## WRITTEN TASK:
Count every line below in which "Write" occurs, then give only the count.

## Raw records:
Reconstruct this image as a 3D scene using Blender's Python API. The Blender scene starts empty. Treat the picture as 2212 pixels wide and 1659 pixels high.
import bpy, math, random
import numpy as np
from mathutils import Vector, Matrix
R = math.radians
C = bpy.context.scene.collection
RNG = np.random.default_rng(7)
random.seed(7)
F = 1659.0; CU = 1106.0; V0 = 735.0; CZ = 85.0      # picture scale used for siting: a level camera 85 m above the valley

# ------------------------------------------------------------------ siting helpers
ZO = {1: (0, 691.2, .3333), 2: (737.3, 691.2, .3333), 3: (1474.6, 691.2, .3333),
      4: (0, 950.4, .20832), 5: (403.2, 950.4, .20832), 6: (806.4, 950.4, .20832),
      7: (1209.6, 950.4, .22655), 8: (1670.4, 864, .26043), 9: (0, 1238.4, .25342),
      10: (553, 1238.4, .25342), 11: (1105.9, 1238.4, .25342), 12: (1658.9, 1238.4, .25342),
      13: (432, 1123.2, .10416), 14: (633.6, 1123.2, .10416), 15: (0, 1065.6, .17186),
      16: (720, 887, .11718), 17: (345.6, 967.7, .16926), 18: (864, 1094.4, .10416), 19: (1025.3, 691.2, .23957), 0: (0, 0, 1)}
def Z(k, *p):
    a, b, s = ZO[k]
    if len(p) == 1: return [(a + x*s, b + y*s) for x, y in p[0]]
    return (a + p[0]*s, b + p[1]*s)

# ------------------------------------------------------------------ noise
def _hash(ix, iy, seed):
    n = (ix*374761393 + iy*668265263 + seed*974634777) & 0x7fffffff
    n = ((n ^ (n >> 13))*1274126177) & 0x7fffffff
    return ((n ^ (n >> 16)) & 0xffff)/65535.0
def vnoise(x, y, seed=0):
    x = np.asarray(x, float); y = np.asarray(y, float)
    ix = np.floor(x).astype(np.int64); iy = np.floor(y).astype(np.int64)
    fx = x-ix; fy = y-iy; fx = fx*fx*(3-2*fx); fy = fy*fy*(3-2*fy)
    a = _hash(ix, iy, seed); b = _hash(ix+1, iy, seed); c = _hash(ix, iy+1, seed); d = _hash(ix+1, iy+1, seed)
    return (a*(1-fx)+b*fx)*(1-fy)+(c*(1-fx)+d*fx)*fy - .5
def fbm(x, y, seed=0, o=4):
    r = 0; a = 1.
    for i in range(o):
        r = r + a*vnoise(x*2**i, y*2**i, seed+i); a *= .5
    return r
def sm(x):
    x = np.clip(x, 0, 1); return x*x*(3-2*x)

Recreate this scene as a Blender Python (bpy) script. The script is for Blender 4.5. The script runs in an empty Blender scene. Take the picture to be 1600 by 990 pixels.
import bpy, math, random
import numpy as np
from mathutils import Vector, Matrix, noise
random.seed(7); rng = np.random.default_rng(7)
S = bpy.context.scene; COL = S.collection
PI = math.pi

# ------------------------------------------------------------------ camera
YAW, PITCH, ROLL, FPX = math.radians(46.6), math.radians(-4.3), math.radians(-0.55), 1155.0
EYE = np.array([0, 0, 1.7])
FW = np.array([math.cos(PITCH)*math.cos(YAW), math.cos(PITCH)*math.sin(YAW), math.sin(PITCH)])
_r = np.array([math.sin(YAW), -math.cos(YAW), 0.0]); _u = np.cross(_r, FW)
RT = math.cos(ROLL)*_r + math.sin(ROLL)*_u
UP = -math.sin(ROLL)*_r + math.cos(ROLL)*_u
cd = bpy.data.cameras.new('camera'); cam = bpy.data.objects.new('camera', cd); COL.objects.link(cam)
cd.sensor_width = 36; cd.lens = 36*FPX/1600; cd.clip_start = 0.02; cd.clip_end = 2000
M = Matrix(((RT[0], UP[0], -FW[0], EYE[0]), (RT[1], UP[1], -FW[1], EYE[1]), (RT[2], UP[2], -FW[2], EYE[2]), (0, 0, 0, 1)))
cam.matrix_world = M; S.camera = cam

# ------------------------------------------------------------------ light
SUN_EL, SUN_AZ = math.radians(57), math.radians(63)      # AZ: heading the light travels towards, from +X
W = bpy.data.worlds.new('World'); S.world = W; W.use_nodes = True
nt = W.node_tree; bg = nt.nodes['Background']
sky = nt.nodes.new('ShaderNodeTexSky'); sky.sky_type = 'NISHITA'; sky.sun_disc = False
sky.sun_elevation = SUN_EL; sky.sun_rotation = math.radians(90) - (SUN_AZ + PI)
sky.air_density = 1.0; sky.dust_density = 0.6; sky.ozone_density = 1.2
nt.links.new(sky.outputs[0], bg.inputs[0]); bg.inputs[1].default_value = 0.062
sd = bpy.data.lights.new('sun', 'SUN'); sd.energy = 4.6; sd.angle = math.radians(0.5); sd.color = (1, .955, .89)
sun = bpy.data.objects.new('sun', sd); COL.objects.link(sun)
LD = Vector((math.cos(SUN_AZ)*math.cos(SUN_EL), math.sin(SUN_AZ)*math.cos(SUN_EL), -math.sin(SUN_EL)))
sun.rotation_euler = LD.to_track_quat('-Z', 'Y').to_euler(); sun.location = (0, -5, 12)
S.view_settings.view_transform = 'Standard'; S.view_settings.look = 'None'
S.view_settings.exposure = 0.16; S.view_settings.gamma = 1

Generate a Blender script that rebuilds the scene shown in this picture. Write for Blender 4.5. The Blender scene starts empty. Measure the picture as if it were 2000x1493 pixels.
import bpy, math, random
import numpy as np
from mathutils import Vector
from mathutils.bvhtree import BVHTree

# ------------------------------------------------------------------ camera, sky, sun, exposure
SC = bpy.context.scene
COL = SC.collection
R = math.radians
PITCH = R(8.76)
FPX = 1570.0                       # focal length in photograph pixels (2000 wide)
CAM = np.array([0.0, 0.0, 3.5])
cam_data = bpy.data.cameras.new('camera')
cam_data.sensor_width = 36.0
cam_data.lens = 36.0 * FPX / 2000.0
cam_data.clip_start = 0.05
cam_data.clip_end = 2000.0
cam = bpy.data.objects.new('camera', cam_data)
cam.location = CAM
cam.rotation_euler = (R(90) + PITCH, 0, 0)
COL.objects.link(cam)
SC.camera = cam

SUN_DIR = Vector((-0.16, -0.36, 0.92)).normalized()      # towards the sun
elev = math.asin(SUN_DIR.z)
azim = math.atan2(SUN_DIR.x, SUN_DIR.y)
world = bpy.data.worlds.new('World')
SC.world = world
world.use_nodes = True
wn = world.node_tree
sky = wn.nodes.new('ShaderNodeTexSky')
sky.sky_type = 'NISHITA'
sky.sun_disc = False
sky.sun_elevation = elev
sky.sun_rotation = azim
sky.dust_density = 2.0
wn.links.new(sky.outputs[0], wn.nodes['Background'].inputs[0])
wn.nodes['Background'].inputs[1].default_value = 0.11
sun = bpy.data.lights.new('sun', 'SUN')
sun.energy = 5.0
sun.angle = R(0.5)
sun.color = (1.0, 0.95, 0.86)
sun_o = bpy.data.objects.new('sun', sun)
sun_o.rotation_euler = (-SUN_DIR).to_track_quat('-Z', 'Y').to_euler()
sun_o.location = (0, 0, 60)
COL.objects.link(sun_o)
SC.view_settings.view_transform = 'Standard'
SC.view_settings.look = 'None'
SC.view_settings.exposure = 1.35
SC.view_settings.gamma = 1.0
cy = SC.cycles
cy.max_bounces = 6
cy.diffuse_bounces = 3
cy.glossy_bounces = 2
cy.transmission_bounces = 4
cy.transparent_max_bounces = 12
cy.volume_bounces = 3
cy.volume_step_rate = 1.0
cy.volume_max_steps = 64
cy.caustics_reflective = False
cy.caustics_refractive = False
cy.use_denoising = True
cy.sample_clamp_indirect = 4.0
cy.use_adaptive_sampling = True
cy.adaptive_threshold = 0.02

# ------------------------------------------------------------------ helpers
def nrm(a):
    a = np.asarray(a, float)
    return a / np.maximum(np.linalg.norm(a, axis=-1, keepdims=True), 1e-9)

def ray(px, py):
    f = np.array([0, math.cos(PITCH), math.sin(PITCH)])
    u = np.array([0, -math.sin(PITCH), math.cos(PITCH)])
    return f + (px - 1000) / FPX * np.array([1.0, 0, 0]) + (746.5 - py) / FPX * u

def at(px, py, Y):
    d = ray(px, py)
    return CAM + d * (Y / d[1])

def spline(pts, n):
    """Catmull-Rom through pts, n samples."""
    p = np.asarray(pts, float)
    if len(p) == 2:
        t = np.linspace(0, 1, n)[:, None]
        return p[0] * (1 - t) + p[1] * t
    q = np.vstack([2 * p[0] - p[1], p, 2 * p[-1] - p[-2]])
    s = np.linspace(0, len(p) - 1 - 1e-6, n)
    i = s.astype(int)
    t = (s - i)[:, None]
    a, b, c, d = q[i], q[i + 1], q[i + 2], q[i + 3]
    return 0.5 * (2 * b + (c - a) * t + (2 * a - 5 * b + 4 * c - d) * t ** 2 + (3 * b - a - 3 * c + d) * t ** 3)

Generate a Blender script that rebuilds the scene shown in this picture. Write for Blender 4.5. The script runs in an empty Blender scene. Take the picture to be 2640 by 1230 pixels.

## RESPONSE FOR THIS EXERCISE:
2